Brody znalazły się na trasie „Przedsionka Raju” dlatego, że to jedno z najbardziej fascynujących historycznie miejsc Ziemi Lubuskiej, także pod względem muzycznym. Wiele wskazuje na to, że w pałacu w Brodach pojawiali się najwybitniejsi osiemnastowieczni instrumentaliści związani z orkiestrą dworu polsko-saksońskiego. W czasie swojego kilkuletniego pobytu w Żarach bywał tutaj Telemann. Samo miejsce, chociaż niemal na każdym kroku widać ślady wojennych zniszczeń, ma w sobie coś wyjątkowego, wręcz magicznego.
Jednak silniejsze od zauroczenia miejscem okazało się zauroczenie jego mieszkańcami. Tak niezwykłą, skupioną i entuzjastyczną publiczność spotyka się bardzo rzadko, a tak wspaniale słuchających muzykę dzieci w zasadzie nigdzie.
Status „przedsionkowej” legendy zyskały sobie pokoncertowe spotkania w Bieczu, włącznie z pamiętnym piknikiem storpedowanym przez komary albo z „podwójną” kolacją, która mogła się wcale nie odbyć (wtajemniczeni wiedzą, o co chodzi).
Sporadycznie zdarzały się koncerty z umiarkowaną frekwencją, ale znacznie częściej było nas całkiem sporo. Pod tym względem momentem kulminacyjny była konieczność wnoszenia do oficyny ławek z pałacowego ogrodu, bo tylko w ten sposób można było wszystkich w miarę wygodnie posadzić.

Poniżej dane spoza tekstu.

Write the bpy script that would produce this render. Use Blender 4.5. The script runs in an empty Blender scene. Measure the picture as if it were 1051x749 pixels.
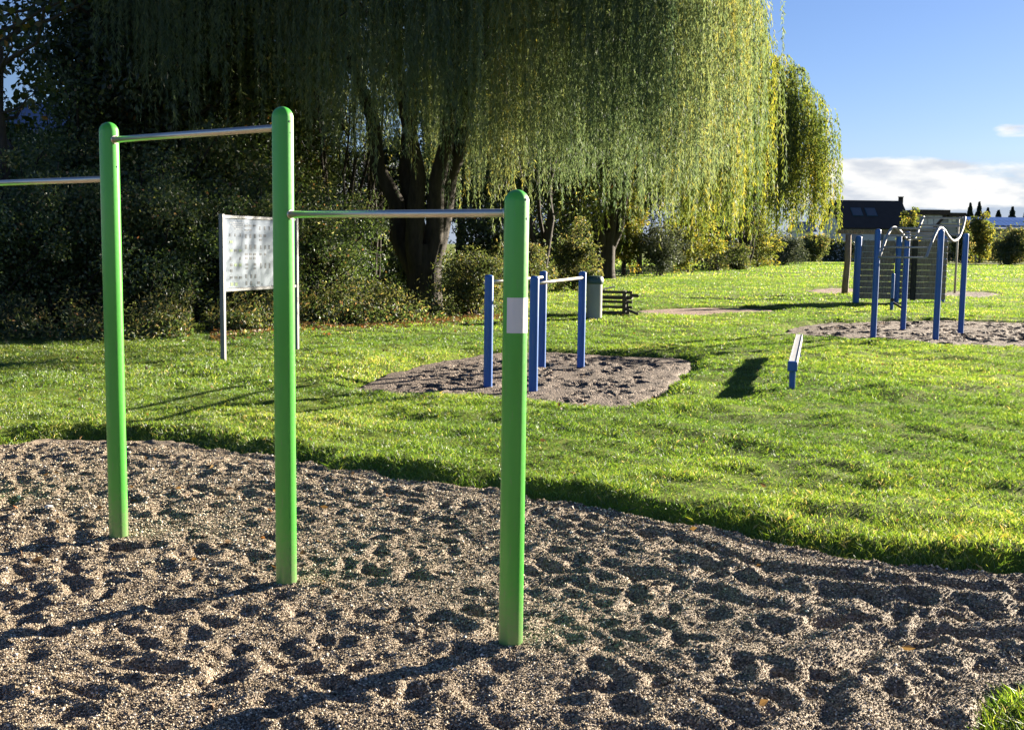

Tych ławek szukaliśmy i wnosiliśmy je w pośpiechu razem, ja niżej podpisany i wójt gminy Brody, Ryszard Kowalczuk. Gdyby nie on i jego wiara w sensowność naszych muzycznych projektów, historia „Przedsionka Raju” w nadgranicznej gminie ograniczyłaby się pewnie do kilku koncertów, o których wszyscy szybko by zapomnieli. Stało się inaczej – od wielu lat kalendarz naszego cyklu zaczynaliśmy układać właśnie od koncertów w Brodach i w Bieczu.
Robiliśmy tak ze względu na miejsce, ze względu na słuchaczy i w szczególny sposób ze względu na Ryszarda. Myślę, że i on i ja traktowaliśmy „Przedsionek Raju” jako przyjacielskie zobowiązanie, które trzeba respektować nawet, gdy okoliczności obiektywne są przeciw nam. Po prostu byliśmy pewni, że to ma sens – sens muzyczny, kulturalny, ale także ludzki. Kontynuowaliśmy więc tę tradycję także wtedy, kiedy budżet się nie dopinał.
Kiedy kilka tygodni temu żegnaliśmy Ryszarda w brodziańskim kościele, miałem wrażenie, że jestem u siebie, otoczony ludźmi, których znałem i spotykałem od dziesięciu lat. Właśnie o to nam wspólnie chodziło: my mieliśmy zostawić Wam muzykę, a Wy mieliście zostać w naszych wspomnieniach, które co roku rytualnie odświeżaliśmy.
Tegoroczną edycję „Przedsionka Raju” chcielibyśmy zadedykować Ryszardowi Kowalczukowi, dziękując mu za niezwykłą przygodę, jaką były dla nas wszystkich koncerty w Bieczu i Brodach.